Further, there is no obvious cost advantage resulting from the court, rather than the tribunal, deciding the point of law. In an ad valorem fee arrangement, the tribunal’s fees are unlikely to be reduced even if the point of law is hived off from its jurisdiction. In that scenario, a reference to the court might increase the overall cost. Even in an hourly fee arrangement, the cost of pursuing a section 45 reference will reduce, and possibly outweigh, any savings gained from reducing the tribunal’s workload.
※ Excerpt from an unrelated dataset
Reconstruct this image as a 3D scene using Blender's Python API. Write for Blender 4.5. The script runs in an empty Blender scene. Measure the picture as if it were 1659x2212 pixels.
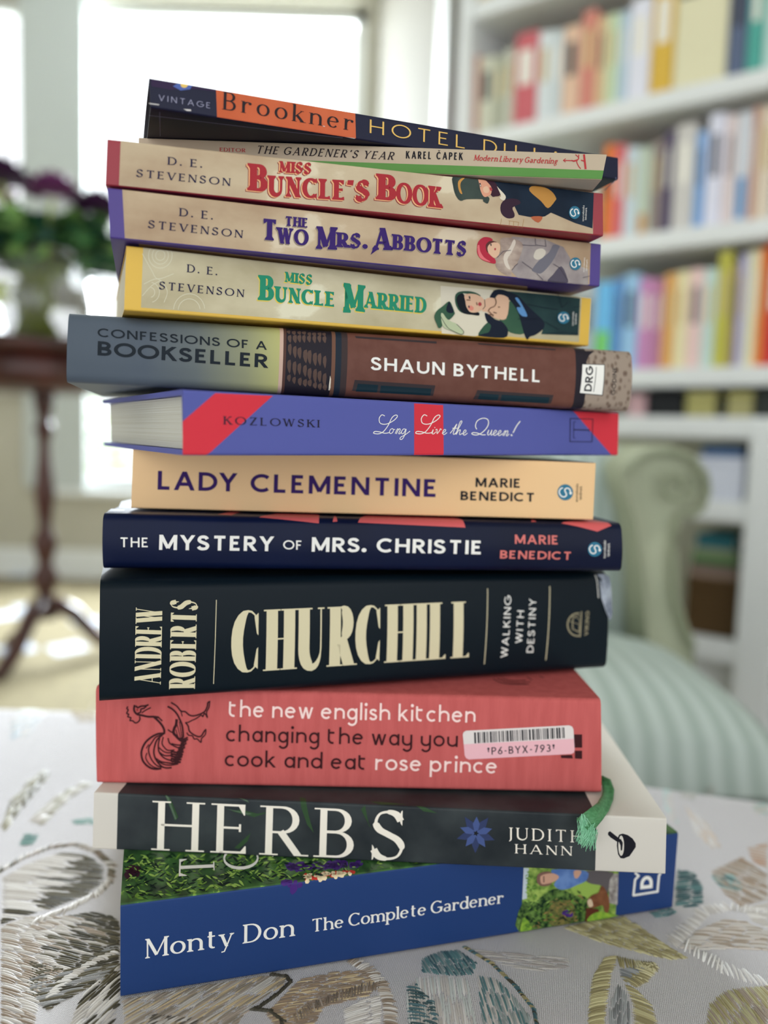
import bpy, bmesh, math, random
from mathutils import Vector, Matrix
from mathutils.geometry import tessellate_polygon
R = random.Random(7)
sc = bpy.context.scene
col = sc.collection
PI = math.pi

# ------------------------------------------------------------------ camera, sky, exposure
CZ = 0.62                                   # camera height above the floor
FPX, PITCH, ROLL = 1707.66, 0.093138, 0.031116
IW, IH = 1659, 2212
cp, sp, cr, sr = math.cos(PITCH), math.sin(PITCH), math.cos(ROLL), math.sin(ROLL)
FW = Vector((0, cp, -sp)); _u = Vector((0, sp, cp)); _r = Vector((1, 0, 0))
RT = _r * cr + _u * sr
UP = -_r * sr + _u * cr
CAM = Vector((0, 0, CZ))
cd = bpy.data.cameras.new('camera'); cam = bpy.data.objects.new('camera', cd); col.objects.link(cam)
m = Matrix((RT, UP, -FW)).transposed().to_4x4(); m.translation = CAM
cam.matrix_world = m
cd.sensor_fit = 'VERTICAL'; cd.sensor_height = 34.6; cd.sensor_width = 26
cd.lens = FPX / IH * 34.6
cd.clip_start = 0.02; cd.clip_end = 200
cd.dof.use_dof = True; cd.dof.focus_distance = 0.318
cd.dof.aperture_fstop = cd.lens / 7.6       # an opening of about 7.6 mm
sc.camera = cam
w = bpy.data.worlds.new('overcast_sky'); sc.world = w; w.use_nodes = True
nt = w.node_tree; bg = nt.nodes['Background']
bg.inputs['Color'].default_value = (0.93, 0.97, 1.0, 1); bg.inputs['Strength'].default_value = 2.0
sd = bpy.data.lights.new('window_daylight', 'AREA'); so = bpy.data.objects.new('window_daylight', sd); col.objects.link(so)
sd.shape = 'RECTANGLE'; sd.size = 1.1; sd.size_y = 1.9; sd.energy = 560; sd.color = (0.86, 0.94, 1.0)
so.location = (-.58, 4.5, 1.75); so.rotation_euler = (Vector((0.05, -1, -0.22))).to_track_quat('-Z', 'Y').to_euler()
vs = sc.view_settings; vs.view_transform = 'Standard'; vs.look = 'None'; vs.gamma = 1; vs.use_curve_mapping = False
vs.exposure = 0.1
sc.cycles.use_denoising = True
sc.cycles.max_bounces = 8

# ------------------------------------------------------------------ helpers
def ray(px, py):
    return (FW + RT * ((px - IW / 2) / FPX) + UP * ((IH / 2 - py) / FPX))
def on_y(px, py, y):
    d = ray(px, py); return CAM + d * (y / d.y)
def on_z(px, py, z):
    d = ray(px, py); return CAM + d * ((z - CZ) / d.z)
def on_plane(px, py, p, n):
    d = ray(px, py); return CAM + d * ((p - CAM).dot(n) / d.dot(n))
def lin(c):
    c /= 255.0
    return c / 12.92 if c <= 0.04045 else ((c + 0.055) / 1.055) ** 2.4
def rgb(r, g, b, k=1.0):
    return (min(lin(r) * k, .95), min(lin(g) * k, .95), min(lin(b) * k, .95), 1)
MATS = {}
def mat(name, c, rough=0.6, spec=0.4, k=1.0, **kw):
    if name in MATS: return MATS[name]
    m = bpy.data.materials.new(name); m.use_nodes = True; MATS[name] = m
    if name[:4] == 'ink_' or name[:6] == 'print_': spec = .12
    b = m.node_tree.nodes['Principled BSDF']
    b.inputs['Base Color'].default_value = rgb(*c, k); b.inputs['Roughness'].default_value = rough
    b.inputs['Specular IOR Level'].default_value = spec
    if kw: texture(m, c, k, **kw)
    return m
def texture(m, c, k=1.0, c2=None, scale=20, detail=4, stretch=(1, 1, 1), bump=0, bscale=None, lo=.35, hi=.65, kind='noise', c3=None):
    """procedural colour variation (c..c2[..c3]) and fine relief in object space"""
    nt = m.node_tree; N = nt.nodes; L = nt.links; b = N['Principled BSDF']
    tc = N.new('ShaderNodeTexCoord'); mp = N.new('ShaderNodeMapping'); mp.inputs['Scale'].default_value = stretch
    L.new(tc.outputs['Object'], mp.inputs['Vector'])
    if kind == 'noise':
        t = N.new('ShaderNodeTexNoise'); t.inputs['Scale'].default_value = scale; t.inputs['Detail'].default_value = detail; out = t.outputs['Fac']
    elif kind == 'voronoi':
        t = N.new('ShaderNodeTexVoronoi'); t.inputs['Scale'].default_value = scale; out = t.outputs['Distance']
    else:
        t = N.new('ShaderNodeTexWave'); t.inputs['Scale'].default_value = scale; t.inputs['Distortion'].default_value = detail; out = t.outputs['Fac']
    L.new(mp.outputs[0], t.inputs['Vector'])
    if c2:
        r = N.new('ShaderNodeValToRGB'); e = r.color_ramp.elements
        e[0].position = lo; e[0].color = rgb(*c, k); e[1].position = hi; e[1].color = rgb(*c2, k)
        if c3: x = e.new((lo + hi) / 2 + .12); x.color = rgb(*c3, k)
        L.new(out, r.inputs[0]); L.new(r.outputs[0], b.inputs['Base Color'])
    if bump:
        t2 = N.new('ShaderNodeTexNoise'); t2.inputs['Scale'].default_value = bscale or scale * 6; t2.inputs['Detail'].default_value = 3
        L.new(mp.outputs[0], t2.inputs['Vector'])
        bp = N.new('ShaderNodeBump'); bp.inputs['Strength'].default_value = bump; bp.inputs['Distance'].default_value = .0006
        L.new(t2.outputs['Fac'], bp.inputs['Height']); L.new(bp.outputs[0], b.inputs['Normal'])
    return m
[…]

The above point is different from that made in Taylor Woodrow and Turner Estates, in that determination of a point of law on a preliminary basis will likely produce a substantial reduction in costs. A similar outcome could, in principle, be achieved in an arbitration by bifurcating the arbitral proceedings, with the tribunal deciding the point of law on a preliminary basis, and making a partial final award. Unfortunately, it is unclear from the reports in Taylor Woodrow and Turner Estates why the respondents in the respective arbitrations made an application to the court, rather than leaving the tribunal to decide the points of law.

Secondly, most arbitrators these days are professional lawyers, amongst them retired judges, Queen’s Counsel and professors of law, who are well qualified to determine points of law arising in an arbitration. There is no obvious skills gap requiring the court’s assistance. Nor would a party want to risk upsetting the tribunal by effectively suggesting that it is not up to the task of determining an important point of law.

Thirdly, there could be other considerations, such as to maintain as far as possible the privacy and confidentiality of the arbitration, and reduce any disclosure to a minimum. It might also be desirable to preserve the option of appealing the award under section 69, which in principle could be easier to do than appeal the court’s decision under section 45(6).

What could be done to encourage greater use of section 45? Turner Estates suggests that the court can hear and decide an application promptly and be sympathetic to the needs of the parties to the arbitration. If that approach were made standard, perhaps even through some formal procedure or guidance, it would reassure arbitration users that a trip to the court will likely be worthwhile, both in terms of time and cost.

A more direct approach would be to amend standard institutional arbitration clauses or rules to provide for an automatic option to refer a point of law to the court. Yet more drastically, section 45 could be amended along similar lines. Such a move, however, could hardly be made without a more fundamental shift towards greater court intervention, something that is unlikely to inspire much enthusiasm in the arbitration community.